[あきた時評] 2003年6月14日

CD-ROM版/秋田弁が広げる人の輪


 1997年に始まった県教育委員会の一連の方言収録事業が、まもなく完結する。2000年に刊行された「秋田のことば」(無明舎出版)は、すでに7千部を販売。このたび、そのCD-ROM版が刊行される。
 97年に秋田大学に赴任して以来、ずっとこの事業にかかわってきた。そもそも山口県出身、秋田に住んで6年程度の私が、秋田弁をいくらかでも理解できるようになったのは、ひとえにこの事業にかかわれたおかげである。方言研究を専攻している身でありながら、秋田に来た当初、地元の人の会話が8割方理解できなかった。それが今や――などと、感慨にふけるのは、実はまだ早い。来月の刊行に向け、今現在も校正作業が続いているのである。
 CD-ROMの校正というのは、本の校正とはかなり勝手が違う。本であれば、ページを追って朱書き訂正していくところだが、CD-ROMの「ページ」は、本のように連続的に並ぶものではない。ボタンをクリックして正しい画面が現れるかどうかを、まず確認しなければならない。テキストの訂正も、ファイルを丸ごと差し替える、という方法であり、訂正したファイルは電子メールで送信。このほかの連絡事項もほとんどメールで行う。CD-ROM制作にかかわる、執筆者、出版社、デジタル制作会社の間を、メールが頻繁に行き来する。

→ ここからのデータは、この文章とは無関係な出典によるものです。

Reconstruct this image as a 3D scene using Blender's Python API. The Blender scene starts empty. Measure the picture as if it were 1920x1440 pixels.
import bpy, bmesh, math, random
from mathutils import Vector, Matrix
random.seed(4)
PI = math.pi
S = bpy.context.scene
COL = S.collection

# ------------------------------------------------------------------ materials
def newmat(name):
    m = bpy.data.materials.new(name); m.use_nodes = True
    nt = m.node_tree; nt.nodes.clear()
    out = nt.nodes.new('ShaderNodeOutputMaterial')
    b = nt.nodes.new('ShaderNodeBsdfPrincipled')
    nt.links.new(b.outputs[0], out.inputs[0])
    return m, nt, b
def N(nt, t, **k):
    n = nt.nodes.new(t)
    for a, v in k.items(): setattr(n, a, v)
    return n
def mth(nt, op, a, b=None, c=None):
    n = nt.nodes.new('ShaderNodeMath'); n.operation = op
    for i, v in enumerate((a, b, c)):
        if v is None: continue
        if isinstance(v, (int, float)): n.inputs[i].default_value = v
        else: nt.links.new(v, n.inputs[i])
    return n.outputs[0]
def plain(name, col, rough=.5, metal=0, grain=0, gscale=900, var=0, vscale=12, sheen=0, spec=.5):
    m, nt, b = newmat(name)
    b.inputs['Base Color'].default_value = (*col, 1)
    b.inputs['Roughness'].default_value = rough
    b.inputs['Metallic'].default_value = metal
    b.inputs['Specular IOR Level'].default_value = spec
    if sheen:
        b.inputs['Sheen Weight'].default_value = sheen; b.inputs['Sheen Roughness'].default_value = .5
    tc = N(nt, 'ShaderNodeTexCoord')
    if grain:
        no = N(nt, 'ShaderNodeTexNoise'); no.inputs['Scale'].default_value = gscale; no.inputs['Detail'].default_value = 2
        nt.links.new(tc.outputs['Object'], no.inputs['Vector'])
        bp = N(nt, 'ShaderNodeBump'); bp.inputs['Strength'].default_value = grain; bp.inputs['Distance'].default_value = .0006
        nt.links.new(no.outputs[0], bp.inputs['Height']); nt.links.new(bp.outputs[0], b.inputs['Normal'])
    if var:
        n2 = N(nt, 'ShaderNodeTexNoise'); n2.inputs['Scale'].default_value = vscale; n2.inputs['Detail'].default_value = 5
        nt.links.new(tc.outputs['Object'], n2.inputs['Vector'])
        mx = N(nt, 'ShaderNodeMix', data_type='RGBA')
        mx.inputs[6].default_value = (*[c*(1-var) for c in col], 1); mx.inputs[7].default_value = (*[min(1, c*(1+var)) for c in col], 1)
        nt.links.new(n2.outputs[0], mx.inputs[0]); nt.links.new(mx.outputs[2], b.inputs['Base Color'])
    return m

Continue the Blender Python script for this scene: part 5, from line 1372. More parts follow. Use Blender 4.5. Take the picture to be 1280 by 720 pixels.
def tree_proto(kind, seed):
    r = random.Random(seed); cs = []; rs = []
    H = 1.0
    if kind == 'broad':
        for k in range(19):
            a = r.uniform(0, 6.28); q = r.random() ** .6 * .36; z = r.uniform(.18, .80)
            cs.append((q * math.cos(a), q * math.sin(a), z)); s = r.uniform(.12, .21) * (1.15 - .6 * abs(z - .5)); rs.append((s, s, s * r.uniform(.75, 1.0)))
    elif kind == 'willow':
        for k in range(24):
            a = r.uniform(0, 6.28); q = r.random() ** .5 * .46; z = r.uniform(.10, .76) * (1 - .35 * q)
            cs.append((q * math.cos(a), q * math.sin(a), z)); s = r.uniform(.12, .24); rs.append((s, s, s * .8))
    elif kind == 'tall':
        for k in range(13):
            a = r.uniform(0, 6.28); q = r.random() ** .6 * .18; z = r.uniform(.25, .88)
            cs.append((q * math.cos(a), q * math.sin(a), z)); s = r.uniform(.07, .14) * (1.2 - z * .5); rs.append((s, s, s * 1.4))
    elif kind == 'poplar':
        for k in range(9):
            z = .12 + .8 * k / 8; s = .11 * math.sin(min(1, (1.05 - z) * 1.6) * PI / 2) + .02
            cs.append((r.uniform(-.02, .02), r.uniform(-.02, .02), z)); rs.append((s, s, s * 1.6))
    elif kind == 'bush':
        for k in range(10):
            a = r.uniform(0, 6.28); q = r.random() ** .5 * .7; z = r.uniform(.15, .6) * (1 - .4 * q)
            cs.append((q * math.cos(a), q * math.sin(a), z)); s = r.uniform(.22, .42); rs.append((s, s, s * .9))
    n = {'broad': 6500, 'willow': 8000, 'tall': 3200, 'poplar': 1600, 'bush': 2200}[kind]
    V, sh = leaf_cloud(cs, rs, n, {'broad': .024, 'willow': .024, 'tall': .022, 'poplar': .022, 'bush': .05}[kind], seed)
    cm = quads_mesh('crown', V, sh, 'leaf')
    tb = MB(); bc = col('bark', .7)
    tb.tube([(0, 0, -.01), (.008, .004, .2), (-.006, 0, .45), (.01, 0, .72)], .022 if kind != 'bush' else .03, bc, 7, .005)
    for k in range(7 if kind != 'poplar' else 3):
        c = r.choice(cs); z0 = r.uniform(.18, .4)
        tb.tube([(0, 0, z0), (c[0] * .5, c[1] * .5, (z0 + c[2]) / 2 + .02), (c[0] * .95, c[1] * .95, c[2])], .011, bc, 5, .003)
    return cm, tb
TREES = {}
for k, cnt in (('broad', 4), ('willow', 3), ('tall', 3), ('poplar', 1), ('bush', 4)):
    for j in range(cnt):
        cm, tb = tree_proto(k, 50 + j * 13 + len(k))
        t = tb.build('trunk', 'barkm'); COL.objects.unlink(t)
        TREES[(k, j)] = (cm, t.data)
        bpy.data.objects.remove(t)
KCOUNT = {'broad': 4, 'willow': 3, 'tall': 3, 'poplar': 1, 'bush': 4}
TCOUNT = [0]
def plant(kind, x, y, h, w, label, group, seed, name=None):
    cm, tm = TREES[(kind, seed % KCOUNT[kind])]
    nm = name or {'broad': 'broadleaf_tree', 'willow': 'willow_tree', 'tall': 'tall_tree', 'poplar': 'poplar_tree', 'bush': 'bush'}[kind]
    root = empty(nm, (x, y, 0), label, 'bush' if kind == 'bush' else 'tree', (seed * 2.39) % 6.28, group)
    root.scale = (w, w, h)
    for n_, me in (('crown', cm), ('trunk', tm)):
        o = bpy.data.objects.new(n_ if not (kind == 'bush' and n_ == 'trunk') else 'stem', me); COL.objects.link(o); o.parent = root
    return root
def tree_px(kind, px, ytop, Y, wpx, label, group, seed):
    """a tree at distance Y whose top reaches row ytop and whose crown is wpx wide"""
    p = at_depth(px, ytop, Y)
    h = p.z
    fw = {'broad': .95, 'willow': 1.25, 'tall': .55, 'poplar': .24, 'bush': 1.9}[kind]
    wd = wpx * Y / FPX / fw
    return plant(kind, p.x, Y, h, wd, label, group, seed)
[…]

 校正作業で出てくる問題点は、実際にはテキストの訂正よりも、画面のわかりやすさや機能への注文のほうが多い。デジタル制作を担当しているのは、東京のボイジャーという会社だが、執筆者側が細かい注文をつけているうちに、5月の半ばには、オーサリング(マルチメディア作品における編集作業)の担当者が、疲労で倒れるということまで起きた。
 実は、書籍版の時も、校正が5校まで続いた。出版は当初の予定よりも半年以上遅れ、完成した時には、関係者はすでに消耗しきっていた。完全なものを作るためには十分な時間と気力と体力が必要なのである。
 デジタル制作の作業があまりにも過酷を極めているようだったので、励ましのメールを送ったところ、ボイジャーで総指揮を務めるK氏から、返信があった。ねぎらいへの感謝のことばに続けて、「今回のお仕事を通じて、秋田弁のやわらかいやさしい響きに魅了されました」とあった。
 秋田から遠く離れた東京の、デジタル制作という「無機的な」作業を担当している人の仕事場で、秋田弁がBGMのように流れている。その秋田弁の音色が、憔悴した作業者の耳に、心地よく響いている。そんな光景が脳裏に浮かんだ。
 秋田弁を通じて人の輪が広がる。これがこの事業の最大の魅力だったのではないかと思う。